Voyages

Je suis revenu à Montréal

Marc Bordier par Marc Bordier /

Montréal-centre-ville-hiver

Retour à Montréal

J’ai passé la semaine dernière à Montréal, ville où j’ai vécu quelques unes des plus belles années de ma vie lors d’une première expatriation il y a une quizaine d’années. En me promenant au petit matin (décalage horaire oblige), j’ai constaté avec plaisir qu’elle n’avait pas beaucoup changé. Partout où se porte le regard, il glisse le long des rues interminables qui parcourent l’île en damier, bordées d’immeubles de brique marron aux escaliers extérieurs apparents, parfois entrecoupées de larges boulevards et d’entrepôts. Cette ville n’est certainement pas belle,  et en débarquant le voyageur constatera bien vite qu’elle n’a ni l’élégance, ni la sophistication des grandes métropoles européennes. Mais s’il prend le temps de la découvrir, il la trouvera accueillante, généreuse et chaleureuse. Métissée est multiculturelle, Montréal est une fête perpétuelle qui offre au visiteur une animation tout au long de l’année, du festival des lumières l’hiver à celui de jazz l’été.

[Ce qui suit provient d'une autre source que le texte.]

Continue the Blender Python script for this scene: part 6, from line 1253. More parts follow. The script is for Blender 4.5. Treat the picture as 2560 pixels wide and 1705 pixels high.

Les vertiges d’une cité verticale

Depuis le belvédère du Mont Royal, le centre-ville rappelle que cette grande cité fluviale est avant tout nord-américaine, avec  les hautes silhouettes de ses tours modernes entourés de volutes de fumées qui s’évaporent dans le ciel bleu vif de l’hiver. Bien avant l’apparition des gratte-ciels, cette impression de verticalité était déjà soulignée au début du XXème siècle par le romancier, essayiste et poète Robert de Roquebrune dans son recueil de poésies L’invitation à la vie (1916) :

   “Montréal, c’est une ville qui est là derrière la brume. Sous les fumées qui sont au-dessus de ses maisons et de ses églises, des routes noires et grises, elle est une île. Et elle est, dans l’eau du fleuve immense, comme un navire avec, au-dessus, des fumées.  Les rues sont hautes entre les maisons, et l’on y marche comme quelqu’un qui serait tombé dans un précipice, dans une gorge ou un défilé ; les rues sont hautes car ce sont des rues d’Amérique du Nord et la foule les remplit et s’y meut comme l’eau dans les fjords et dans les canaux.

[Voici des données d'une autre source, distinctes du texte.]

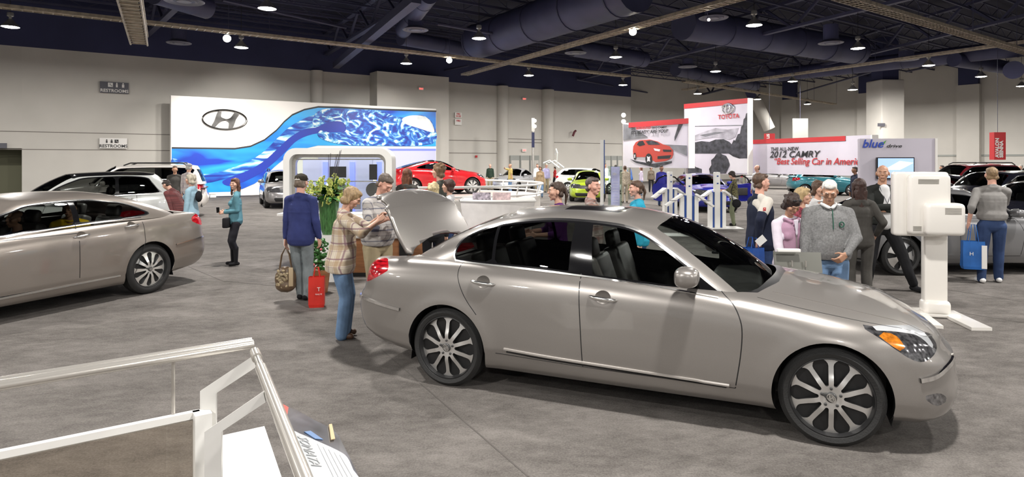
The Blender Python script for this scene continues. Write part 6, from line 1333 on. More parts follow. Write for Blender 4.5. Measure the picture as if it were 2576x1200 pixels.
# ---- blue drive wall with screen
P, r, zt, zb = banner(2163, 18.2, 2353, 17.8, 349, 576, 'pale exhibit wall reading blue drive with a lit screen', .18)
words(P, r, 'blue', 2168, 2222, 371, mat('logo_blue', (.02, .07, .5), .4), .25, .03); words(P, r, 'drive', 2228, 2268, 371, M_INK, .25, .02, hpx=8); P.poly('logo_leaf', [(2212, 364), (2222, 358), (2229, 353), (2224, 362), (2216, 366)], .02, mat('leaf_green', (.1, .35, .05), .5), r, off=.01)
x0, z1 = P.at(2203, 396); x1, z0 = P.at(2297, 450); s = empty('wall_screen', P.w((x0 + x1) / 2, .06, (z0 + z1) / 2), P.rz, 'flat screen showing a pale blue picture on the blue drive wall', 'screen')
boxo('screen_frame', (0, 0, 0), (x1 - x0, .08, z1 - z0), M_GLOSSB, s); boxo('display', (0, -.045, 0), (x1 - x0 - .05, .01, z1 - z0 - .05), mat('display_glow', (.5, .65, .9), .3, emit=(.35, .6, 1), es=.45), s)
bm = bmesh.new(); prism(bm, [(-.3, -.05), (.1, -.05), (.45, .15), (.1, .2)], .004, Matrix.Translation((0, -.052, 0)) @ Matrix.Rotation(PI / 2, 4, 'X')); mesh_obj('display_picture', bm, mat('display_white', (1, 1, 1), .3, emit=(.8, .9, 1), es=.6), s, smooth=False)
# ---- small red hanging banners
def redsign(u1, u2, v1, v2, d, lab, wd):
    a = dp(u1, v1, d); b = dp(u2, v2, d); s = empty('ceiling_banner', ((a.x + b.x) / 2, d, (a.z + b.z) / 2), 0, lab, 'banner'); boxo('fabric_panel', (0, 0, 0), (b.x - a.x, .3, a.z - b.z), M_REDP, s)
    for i, w_ in enumerate(wd):
        text_o('lettering', w_, (b.x - a.x) * .42, M_SIGNW, s, ((b.x - a.x) * (-.12 + .36 * i), -.16, -(a.z - b.z) * .42), rot=(0, -PI / 2, -PI / 2) if False else (PI / 2, -PI / 2, 0), depth=.01, bold=.01)
    tubeo('hanging_cable', [(0, 0, (a.z - b.z) / 2), (0, 0, TOPZ - (a.z + b.z) / 2)], .01, M_JOIST, s, 5)
redsign(2495, 2524, 333, 402, 30, 'red banner reading AVALON and SIENNA hanging at the right', ('AVALON', 'SIENNA')); redsign(1924, 1947, 336, 350, 40, 'small red banner top behind the long lilac banner', ('LIS',))
tag(boxo('display_board', dp(2013, 340, 42), (1.0, .1, 2.2), M_GREYW), 'grey curved panel top behind the long lilac banner', 'panel'); tubeo('hanging_cable', [(0, 0, 1.0), (0, 0, TOPZ - CZ - (HY - 340) * 42 / FP)], .01, M_JOIST, bpy.data.objects['display_board'], 5)
# ---- white information kiosks
M_KBL = mat('kiosk_blue', (.02, .07, .30), .4)
def kiosk(u, vb, vt, w, lab, base=True, rz=0):
    p = gp(u, vb); d = p.y; h = CZ - (vt - HY) * d / FP; r = empty('information_kiosk', p, rz, lab, 'kiosk', 'white angular kiosks before the blue car')
    boxo('column', (0, 0, h / 2), (w, .16, h), M_WHITE, r, bev=.02)
    for s in (-1, 1):
        boxo('blue_strip', (s * (w / 2 + .03), 0, h * .32 + .02), (.05, .12, h * .63), M_KBL, r); boxo('side_post', (s * (w / 2 + .11), 0, h * .31 + .02), (.10, .16, h * .62), M_WHITE, r)
        bm = bmesh.new(); box(bm, (0, 0, 0), (.52, .30, .055), Matrix.Translation((s * (w / 2 + .32), -.02, h * .57)) @ Matrix.Rotation(s * .62, 4, 'Y'), bev=.008); mesh_obj('reading_panel', bm, M_WHITE, r)
        bm = bmesh.new(); box(bm, (s * (w / 2 + .32), -.175, h * .57), (.24, .012, .012)); mesh_obj('caption', bm, M_SIGNG, r)
    for z in (.80, .93): boxo('caption', (0, -.085, h * z), (w * .3, .01, .035), M_KBL, r)
    if base: boxo('floor_plate', (0, 0, .012), (1.35, .6, .024), M_WHITE, r, bev=.008)
kiosk(1685, 556, 432, .13, 'left hand one of the three white kiosks, overlapping the open blue car door', rz=.25); kiosk(1733, 592, 437, .14, 'middle one of the three white kiosks, nearest the silver car roof', rz=-.1); kiosk(1803, 574, 433, .16, 'white kiosk whose floor plate shows, beside the woman in the floral top', rz=0)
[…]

 […] Là-haut, au bout des rues, la montagne se dresse comme une joie subite et que l’on n’attendait pas. Elle serre ses arbres comme des doigts autour du cimetière municipal, et les morts sont là-haut moins loin du ciel. Les vivants, eux, sont en bas, dans les rues.”

Montréal, une ville unique au monde

Pour célébrer en lectures ces retrouvailles avec Montréal, j’ai choisi un classique de la littérature québecoise, La grosse femme d’à côté est enceinte, qui est aussi le premier tome des Chroniques du Plateau de Mont-Royal,  par le célèbre auteur et dramaturge montréalais Michel Tremblay. Il y a une quinzaine d’années, au moment où je préparais mon expatriation au Québec, j’avais déjà essayé de le lire, mais le livre m’était tombé des mains tant j’avais du mal à comprendre le français québecois, et plus particulièrement sa version populaire parlée, le joual. Depuis, j’ai appris à savourer cette langue à la fois très proche et très différente de la nôtre, et surtout très connotée géographiquement et culturellement, parfaitement adaptée pour restituer l’ambiance populaire du quartier du Plateau dans les années quarante. C’est sans doute le grand mérite de Michel Tremblay que de lui avoir donné une véritable place dans la littérature, et de contribuer ainsi à façonner l’identité de cette ville unique au monde.